Jonathan Gross
Anthem Studies in Global English Literatures
ISBN: 9781839991448
Pages: 250
Pub Date: September 2025
Imprint: Anthem Press
Byron concealed himself in various literary disguises, a process he called “mobility.” In this study of influences on Byron’s verse and Byron’s European impact, I explore these borrowings and transformations as they manifested themselves in his reading. At issue is the very concept of romantic poetic voice. Framing himself in the tradition of the Irish yet cosmopolitan Thomas Moore, Byron adopted continental guises, imitating both Italian writers and political heroes, such as Dante, Machiavelli, and Tasso in such works as “The Lament of Tasso” and “Don Juan”. In establishing an Italian identity, Byron relied upon the Italian writers he translated (Boiardo, Pulci, Dante), Thomas Moore’s “Fudge Family in Paris,” and Shelley’s “Julian and Maddalo,” as well as his transformation of Goethe’s “Faust” in “Manfred”. This Europeanization of Byron should not conceal the fact that Byron adopted poses from his predecessors, such as Walter Scott, in order to fashion himself as a Scottish poet who also happened to be English. Byron became the writers he read: Moore, Shelley, Wordsworth, Scott, Foscolo, Lady Morgan, and Madame de Staël. Those who imitated Byron, particularly Alexander Pushkin and Adam Mickiewicz, often read him in French translations, but became acute interpreters of his literary example. They explained how the European Byron was created in the nineteenth century, and what it meant to be a Harold in Muscovite Cloak, or a Polish Byron, or any national reincarnation of this complex, chameleon poet.
By borrowing from a wide eighteenth-century field, Byron showed how reading could become writing, fulfilling, for Pushkin and Mickiewicz, a mobile and chameleon definition of the epic, as a novel in verse or product of digressions and improvisations.
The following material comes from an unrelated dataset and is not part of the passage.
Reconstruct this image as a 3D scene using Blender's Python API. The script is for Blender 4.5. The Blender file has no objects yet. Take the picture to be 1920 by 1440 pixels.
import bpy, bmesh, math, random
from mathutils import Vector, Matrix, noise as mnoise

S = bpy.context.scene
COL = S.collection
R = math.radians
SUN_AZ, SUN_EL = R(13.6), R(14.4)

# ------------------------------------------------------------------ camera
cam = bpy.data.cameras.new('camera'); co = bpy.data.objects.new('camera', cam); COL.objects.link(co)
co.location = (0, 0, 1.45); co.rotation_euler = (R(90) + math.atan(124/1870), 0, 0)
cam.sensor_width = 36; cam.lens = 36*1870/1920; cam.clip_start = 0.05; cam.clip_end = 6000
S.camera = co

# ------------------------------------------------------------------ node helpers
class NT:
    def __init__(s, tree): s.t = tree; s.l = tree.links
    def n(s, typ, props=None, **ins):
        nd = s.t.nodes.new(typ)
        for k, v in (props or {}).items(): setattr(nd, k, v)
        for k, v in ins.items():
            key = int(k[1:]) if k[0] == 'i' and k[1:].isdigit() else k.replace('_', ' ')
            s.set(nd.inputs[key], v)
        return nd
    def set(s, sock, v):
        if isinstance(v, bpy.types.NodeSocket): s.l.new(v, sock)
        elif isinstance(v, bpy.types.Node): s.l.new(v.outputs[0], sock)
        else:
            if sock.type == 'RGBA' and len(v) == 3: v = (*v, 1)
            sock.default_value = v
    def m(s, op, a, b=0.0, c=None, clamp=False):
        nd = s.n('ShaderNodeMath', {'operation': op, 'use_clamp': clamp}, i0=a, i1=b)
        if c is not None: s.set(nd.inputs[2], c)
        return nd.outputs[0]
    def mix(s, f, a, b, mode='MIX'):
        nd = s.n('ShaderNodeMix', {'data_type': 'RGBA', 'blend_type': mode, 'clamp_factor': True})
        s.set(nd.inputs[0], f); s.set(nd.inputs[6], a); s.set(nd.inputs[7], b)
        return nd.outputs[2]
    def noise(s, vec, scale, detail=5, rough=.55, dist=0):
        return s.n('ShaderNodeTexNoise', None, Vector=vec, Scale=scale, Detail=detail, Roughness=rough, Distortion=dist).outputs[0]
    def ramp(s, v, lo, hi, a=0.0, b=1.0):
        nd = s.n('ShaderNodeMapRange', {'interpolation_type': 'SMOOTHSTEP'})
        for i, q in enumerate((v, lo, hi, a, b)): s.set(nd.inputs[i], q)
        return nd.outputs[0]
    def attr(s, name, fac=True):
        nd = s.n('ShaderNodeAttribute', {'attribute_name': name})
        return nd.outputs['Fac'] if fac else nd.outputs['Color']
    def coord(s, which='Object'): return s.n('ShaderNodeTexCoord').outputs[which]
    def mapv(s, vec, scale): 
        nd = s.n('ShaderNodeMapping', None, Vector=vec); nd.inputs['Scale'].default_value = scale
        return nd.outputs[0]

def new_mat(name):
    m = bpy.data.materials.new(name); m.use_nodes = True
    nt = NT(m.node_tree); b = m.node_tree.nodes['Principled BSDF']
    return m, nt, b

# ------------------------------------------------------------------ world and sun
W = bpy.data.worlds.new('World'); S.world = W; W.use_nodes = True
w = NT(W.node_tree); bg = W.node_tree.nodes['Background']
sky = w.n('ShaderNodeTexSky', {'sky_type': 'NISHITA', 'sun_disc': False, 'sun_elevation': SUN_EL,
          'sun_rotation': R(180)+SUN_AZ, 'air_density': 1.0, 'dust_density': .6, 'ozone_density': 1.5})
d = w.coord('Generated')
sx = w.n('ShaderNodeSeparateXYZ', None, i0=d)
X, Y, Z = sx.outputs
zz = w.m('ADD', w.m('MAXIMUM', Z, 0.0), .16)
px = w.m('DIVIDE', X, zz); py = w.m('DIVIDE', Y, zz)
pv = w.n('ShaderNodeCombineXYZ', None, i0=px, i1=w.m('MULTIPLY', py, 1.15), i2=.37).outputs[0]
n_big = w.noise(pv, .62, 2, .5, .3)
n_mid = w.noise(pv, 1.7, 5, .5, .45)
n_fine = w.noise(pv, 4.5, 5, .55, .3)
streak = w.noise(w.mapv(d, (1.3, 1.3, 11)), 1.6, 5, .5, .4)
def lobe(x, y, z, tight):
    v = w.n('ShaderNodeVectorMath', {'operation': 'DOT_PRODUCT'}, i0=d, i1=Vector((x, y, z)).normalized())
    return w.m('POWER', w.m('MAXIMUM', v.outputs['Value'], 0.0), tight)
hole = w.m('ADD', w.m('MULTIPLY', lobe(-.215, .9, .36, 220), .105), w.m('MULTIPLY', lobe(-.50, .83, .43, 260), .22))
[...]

I begin by examining Thomas Moore, whose “Fudge Family in Paris” helped shape the tone and style of Byron’s Don Juan, despite its more obvious European borrowings. Byron’s conversations with Madame de Staël encouraged him to “Stick to the East,” and he followed her example during his years in England. By examining the manuscripts and marginalia of Byron, the author shows the key influence of Madame de Staël’s Corinne, Ugo Foscolo’s Last Letters of Jacopo Ortis, and Lady Morgan’s Italy on Childe Harold I-II, Hebrew Melodies, and Childe Harold IV, and Don Juan.
In “The Ironic Mode in Politics,”the author considers Byron’s support for the Greek Revolution, which he cast in cynical terms. His political/poetic example led Pushkin to enlist and Adam Mickiewicz as well, the latter of whom died in Istanbul. The museums that honor them present narratives of Byron’s European impact, particularly his legacy in political liberalism. The book thus concludes by considering how scholarship on Alexander Pushkin’s Eugene Onegin transformed the epic into a novel in verse. Adam Mickiewicz's translation of "The Giaour" and his improvisations, which impressed Pushkin, draw on Byron’s digressive style. Their epics, Eugene Onegin and Pan Tadeusz, show the legacy of Byron’s poetic influence and his political support for freedom of speech.